▶ Written problem
Retype the entries, please, from their first line to the line containing "SC.camera = camo", exactly and only those lines, minus the pictures.

▶ Scripts that build scenes
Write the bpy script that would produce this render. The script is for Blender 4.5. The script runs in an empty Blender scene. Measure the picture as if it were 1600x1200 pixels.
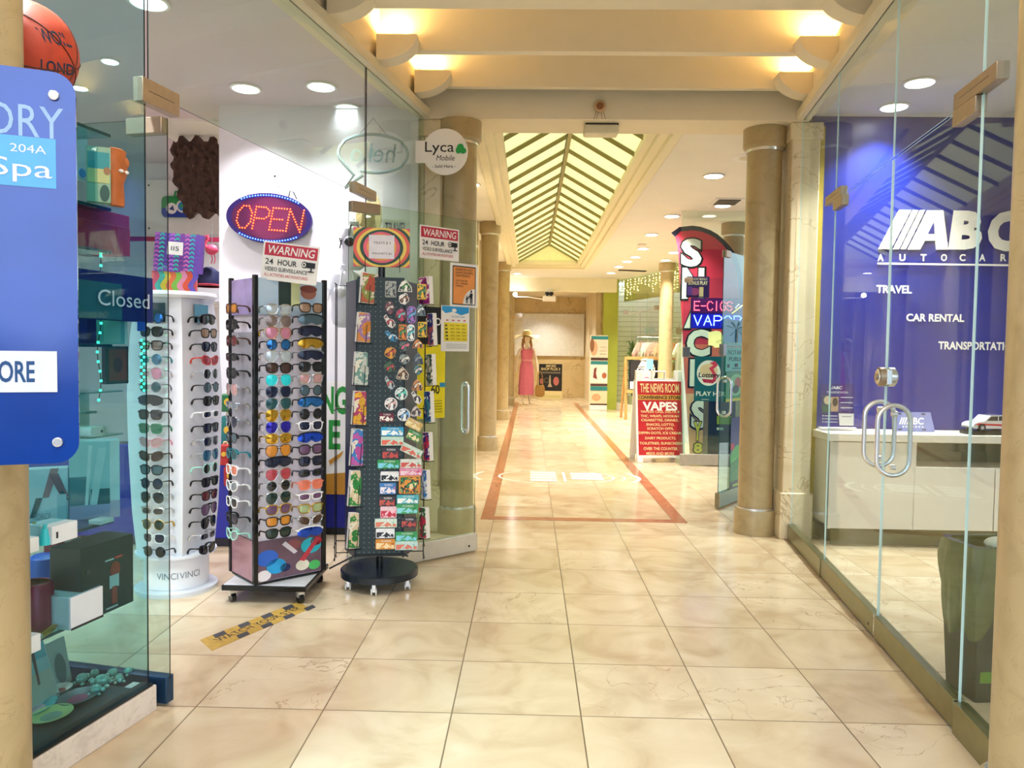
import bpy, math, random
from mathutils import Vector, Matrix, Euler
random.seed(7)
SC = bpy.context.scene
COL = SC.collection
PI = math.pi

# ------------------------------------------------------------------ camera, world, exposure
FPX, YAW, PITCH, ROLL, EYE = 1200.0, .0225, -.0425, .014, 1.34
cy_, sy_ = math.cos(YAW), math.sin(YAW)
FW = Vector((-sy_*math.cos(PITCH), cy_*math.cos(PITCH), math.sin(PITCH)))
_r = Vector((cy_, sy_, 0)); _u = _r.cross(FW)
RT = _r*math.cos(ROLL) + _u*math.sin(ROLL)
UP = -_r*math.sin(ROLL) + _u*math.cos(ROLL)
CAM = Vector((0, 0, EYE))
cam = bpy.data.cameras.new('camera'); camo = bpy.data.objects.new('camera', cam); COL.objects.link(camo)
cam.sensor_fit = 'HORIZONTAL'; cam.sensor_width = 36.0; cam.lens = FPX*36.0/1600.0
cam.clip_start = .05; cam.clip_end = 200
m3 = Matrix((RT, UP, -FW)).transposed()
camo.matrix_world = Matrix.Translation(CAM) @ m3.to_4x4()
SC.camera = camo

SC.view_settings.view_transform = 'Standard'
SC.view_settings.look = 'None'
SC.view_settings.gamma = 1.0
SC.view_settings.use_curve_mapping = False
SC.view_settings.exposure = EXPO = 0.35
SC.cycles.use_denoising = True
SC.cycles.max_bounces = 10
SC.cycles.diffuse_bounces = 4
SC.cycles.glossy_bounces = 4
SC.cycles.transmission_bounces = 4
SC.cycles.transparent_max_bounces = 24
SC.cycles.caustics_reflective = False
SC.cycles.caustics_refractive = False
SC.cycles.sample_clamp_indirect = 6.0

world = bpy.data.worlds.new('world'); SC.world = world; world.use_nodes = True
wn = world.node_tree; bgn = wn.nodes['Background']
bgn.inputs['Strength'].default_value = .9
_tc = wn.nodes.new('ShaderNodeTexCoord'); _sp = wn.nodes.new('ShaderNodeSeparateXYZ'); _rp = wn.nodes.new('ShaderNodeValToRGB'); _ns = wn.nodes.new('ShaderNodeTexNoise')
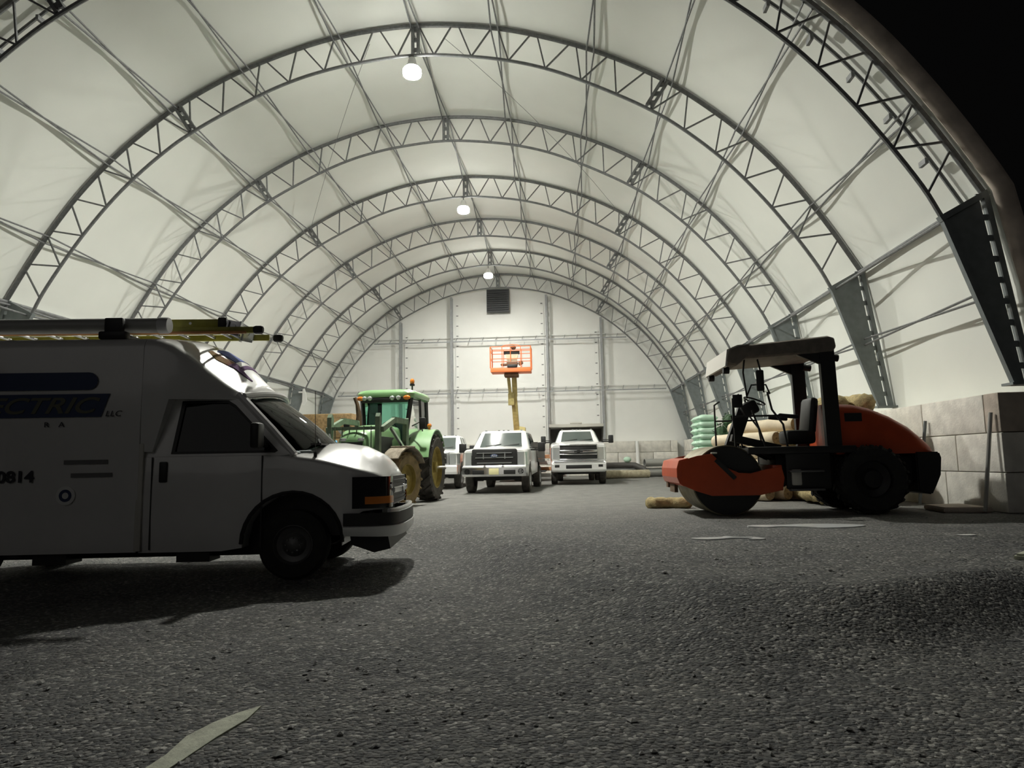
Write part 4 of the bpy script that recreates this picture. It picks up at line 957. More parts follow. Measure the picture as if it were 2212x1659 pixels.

▶ Solution to this task
Write the bpy script that would produce this render. The script is for Blender 4.5. The script runs in an empty Blender scene. Measure the picture as if it were 1600x1200 pixels.
import bpy, math, random
from mathutils import Vector, Matrix, Euler
random.seed(7)
SC = bpy.context.scene
COL = SC.collection
PI = math.pi

# ------------------------------------------------------------------ camera, world, exposure
FPX, YAW, PITCH, ROLL, EYE = 1200.0, .0225, -.0425, .014, 1.34
cy_, sy_ = math.cos(YAW), math.sin(YAW)
FW = Vector((-sy_*math.cos(PITCH), cy_*math.cos(PITCH), math.sin(PITCH)))
_r = Vector((cy_, sy_, 0)); _u = _r.cross(FW)
RT = _r*math.cos(ROLL) + _u*math.sin(ROLL)
UP = -_r*math.sin(ROLL) + _u*math.cos(ROLL)
CAM = Vector((0, 0, EYE))
cam = bpy.data.cameras.new('camera'); camo = bpy.data.objects.new('camera', cam); COL.objects.link(camo)
cam.sensor_fit = 'HORIZONTAL'; cam.sensor_width = 36.0; cam.lens = FPX*36.0/1600.0
cam.clip_start = .05; cam.clip_end = 200
m3 = Matrix((RT, UP, -FW)).transposed()
camo.matrix_world = Matrix.Translation(CAM) @ m3.to_4x4()
SC.camera = camo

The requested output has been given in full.